Question:  The leaves of my peonies are covered with a white substance that looks like dried milk. I have had my peonies for years, but I have never had this problem before. What should I spray with?

Answer: Your peonies have powdery mildew, a common fungus in the summer and fall; although this year it is worse on peonies than usual. Mildew is most frequently seen on French lilacs. It is not life threatening. Nothing can be done this year. Next year the foliage will come up normally in the spring and flowering should be normal also. Next year to prevent the powdery mildew, spray with Messenger every three weeks starting in the spring. In addition, spray with Infuse at the first sign of mildew, if any should occur next summer.


Question: Would you please tell me how to kill weeds in English Ivy ground cover?

Answer: There is no spray I know of to kill broadleaf weeds in English Ivy without harming the ivy. Grass weeds can be killed with a product called Selective Systemic Grass Killer with the active ingredient fluazifop. Broadleaf weeds will require hand removal or you can carefully apply Remuda with a paint brush, being careful to cover all leaf surfaces while getting none on the ivy.

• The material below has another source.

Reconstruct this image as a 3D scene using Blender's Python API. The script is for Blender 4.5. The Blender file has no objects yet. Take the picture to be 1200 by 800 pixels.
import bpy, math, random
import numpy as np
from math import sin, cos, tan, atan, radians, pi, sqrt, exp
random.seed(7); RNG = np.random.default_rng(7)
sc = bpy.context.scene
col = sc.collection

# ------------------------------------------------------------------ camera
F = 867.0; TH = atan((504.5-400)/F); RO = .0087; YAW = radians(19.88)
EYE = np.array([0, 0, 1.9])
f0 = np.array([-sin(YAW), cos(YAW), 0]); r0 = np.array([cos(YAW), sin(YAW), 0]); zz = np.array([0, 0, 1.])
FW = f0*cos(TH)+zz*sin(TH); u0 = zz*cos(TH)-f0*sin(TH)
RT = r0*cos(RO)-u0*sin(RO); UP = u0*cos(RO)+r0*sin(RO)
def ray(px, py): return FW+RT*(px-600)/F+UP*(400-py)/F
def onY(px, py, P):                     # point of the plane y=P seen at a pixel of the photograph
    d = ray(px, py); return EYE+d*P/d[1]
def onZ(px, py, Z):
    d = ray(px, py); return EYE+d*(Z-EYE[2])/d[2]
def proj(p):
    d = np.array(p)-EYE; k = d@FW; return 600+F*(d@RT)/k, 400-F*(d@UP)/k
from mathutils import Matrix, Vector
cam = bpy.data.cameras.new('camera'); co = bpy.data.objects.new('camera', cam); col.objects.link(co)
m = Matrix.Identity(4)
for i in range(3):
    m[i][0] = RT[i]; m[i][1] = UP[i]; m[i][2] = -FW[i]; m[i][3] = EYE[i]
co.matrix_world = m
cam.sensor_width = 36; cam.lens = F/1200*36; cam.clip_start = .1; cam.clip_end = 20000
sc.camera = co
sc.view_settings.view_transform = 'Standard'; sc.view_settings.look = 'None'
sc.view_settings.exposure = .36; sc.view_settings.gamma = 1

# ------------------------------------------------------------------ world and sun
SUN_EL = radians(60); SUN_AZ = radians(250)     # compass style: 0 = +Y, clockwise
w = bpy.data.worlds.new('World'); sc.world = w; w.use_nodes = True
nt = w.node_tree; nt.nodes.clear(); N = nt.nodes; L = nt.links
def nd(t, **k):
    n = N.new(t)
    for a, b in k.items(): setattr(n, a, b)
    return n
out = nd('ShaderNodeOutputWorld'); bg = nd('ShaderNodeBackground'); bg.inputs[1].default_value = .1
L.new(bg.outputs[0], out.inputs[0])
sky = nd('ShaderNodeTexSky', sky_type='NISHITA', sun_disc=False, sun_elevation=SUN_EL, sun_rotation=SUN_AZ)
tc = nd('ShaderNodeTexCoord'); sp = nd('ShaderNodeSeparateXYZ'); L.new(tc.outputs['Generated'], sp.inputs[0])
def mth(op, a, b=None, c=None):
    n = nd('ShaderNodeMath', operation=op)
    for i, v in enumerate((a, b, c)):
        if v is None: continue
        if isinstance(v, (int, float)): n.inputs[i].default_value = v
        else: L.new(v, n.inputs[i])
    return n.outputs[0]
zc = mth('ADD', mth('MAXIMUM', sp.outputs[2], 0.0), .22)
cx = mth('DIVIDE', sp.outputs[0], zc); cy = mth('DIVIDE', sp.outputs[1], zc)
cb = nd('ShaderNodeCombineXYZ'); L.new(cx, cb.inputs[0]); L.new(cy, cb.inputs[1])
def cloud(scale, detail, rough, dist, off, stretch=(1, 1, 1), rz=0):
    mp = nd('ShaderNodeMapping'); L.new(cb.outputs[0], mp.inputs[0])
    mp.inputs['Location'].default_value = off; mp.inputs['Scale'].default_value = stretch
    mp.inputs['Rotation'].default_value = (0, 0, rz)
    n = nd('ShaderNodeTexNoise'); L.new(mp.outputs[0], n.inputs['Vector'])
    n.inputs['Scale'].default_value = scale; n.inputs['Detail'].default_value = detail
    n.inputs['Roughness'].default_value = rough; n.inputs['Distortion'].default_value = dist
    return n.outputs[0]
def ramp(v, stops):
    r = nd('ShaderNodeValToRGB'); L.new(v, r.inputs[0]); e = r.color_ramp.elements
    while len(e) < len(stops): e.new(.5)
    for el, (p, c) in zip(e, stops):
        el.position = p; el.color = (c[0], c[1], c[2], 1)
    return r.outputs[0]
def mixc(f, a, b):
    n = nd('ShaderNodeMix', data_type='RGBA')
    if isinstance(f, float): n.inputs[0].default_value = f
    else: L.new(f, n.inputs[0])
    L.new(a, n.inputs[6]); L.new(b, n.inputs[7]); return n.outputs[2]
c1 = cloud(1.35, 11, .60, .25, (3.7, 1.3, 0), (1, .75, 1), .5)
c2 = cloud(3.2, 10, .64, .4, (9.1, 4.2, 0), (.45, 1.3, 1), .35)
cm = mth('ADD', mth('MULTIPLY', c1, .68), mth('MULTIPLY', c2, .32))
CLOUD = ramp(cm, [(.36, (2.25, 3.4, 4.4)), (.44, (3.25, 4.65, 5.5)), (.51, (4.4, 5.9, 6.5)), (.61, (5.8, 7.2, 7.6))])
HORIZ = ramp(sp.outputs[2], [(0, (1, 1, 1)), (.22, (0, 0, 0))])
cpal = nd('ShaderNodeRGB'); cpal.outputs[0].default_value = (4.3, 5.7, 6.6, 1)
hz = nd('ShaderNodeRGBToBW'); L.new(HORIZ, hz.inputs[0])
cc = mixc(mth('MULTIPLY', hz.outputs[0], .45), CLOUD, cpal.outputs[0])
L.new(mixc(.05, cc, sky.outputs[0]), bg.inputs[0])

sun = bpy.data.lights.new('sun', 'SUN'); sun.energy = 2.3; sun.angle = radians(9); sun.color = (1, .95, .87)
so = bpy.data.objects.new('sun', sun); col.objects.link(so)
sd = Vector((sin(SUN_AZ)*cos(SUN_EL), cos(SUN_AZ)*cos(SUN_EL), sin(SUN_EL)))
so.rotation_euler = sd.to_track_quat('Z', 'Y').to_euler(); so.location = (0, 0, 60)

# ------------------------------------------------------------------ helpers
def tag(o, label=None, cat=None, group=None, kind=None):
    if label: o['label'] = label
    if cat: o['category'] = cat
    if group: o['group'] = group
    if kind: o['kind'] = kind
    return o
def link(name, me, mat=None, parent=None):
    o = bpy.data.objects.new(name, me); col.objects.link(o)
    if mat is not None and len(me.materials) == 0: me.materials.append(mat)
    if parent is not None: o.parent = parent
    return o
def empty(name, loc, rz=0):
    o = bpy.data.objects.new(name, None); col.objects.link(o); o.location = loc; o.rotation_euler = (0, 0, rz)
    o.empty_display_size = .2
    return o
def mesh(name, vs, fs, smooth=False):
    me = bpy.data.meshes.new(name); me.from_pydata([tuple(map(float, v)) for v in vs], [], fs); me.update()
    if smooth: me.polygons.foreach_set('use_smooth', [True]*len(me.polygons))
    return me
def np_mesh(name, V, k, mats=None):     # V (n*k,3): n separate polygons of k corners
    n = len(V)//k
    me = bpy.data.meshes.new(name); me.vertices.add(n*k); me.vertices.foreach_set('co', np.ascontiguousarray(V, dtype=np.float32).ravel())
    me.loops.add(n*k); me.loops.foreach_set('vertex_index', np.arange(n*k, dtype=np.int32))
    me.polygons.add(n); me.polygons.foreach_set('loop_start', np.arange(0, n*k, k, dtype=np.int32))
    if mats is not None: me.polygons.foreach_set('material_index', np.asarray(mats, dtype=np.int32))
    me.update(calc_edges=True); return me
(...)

Question: Last week I bought one of your 'Red Sprite' deciduous hollies and one of your 'Apollo' pollinators. How far should the 'Apollo' be planted from the 'Red Sprite?'

Answer: The closer the pollinator is planted to the 'Red Sprite,' the better the pollination will be. Unless there are a lot of obstructions, 'Apollo' can be planted as far as 100 feet from the 'Red Sprite.' As the only reason to grow an 'Apollo' is for pollination, I usually plant the male pollinator holly in the same hole as one of the females. For maximum show of berries, I place the female 'Red Sprite' in the front. Planted this way, 'Apollo' can be kept cut back to a few short stems and still provide sufficient pollen for prolific berry-set.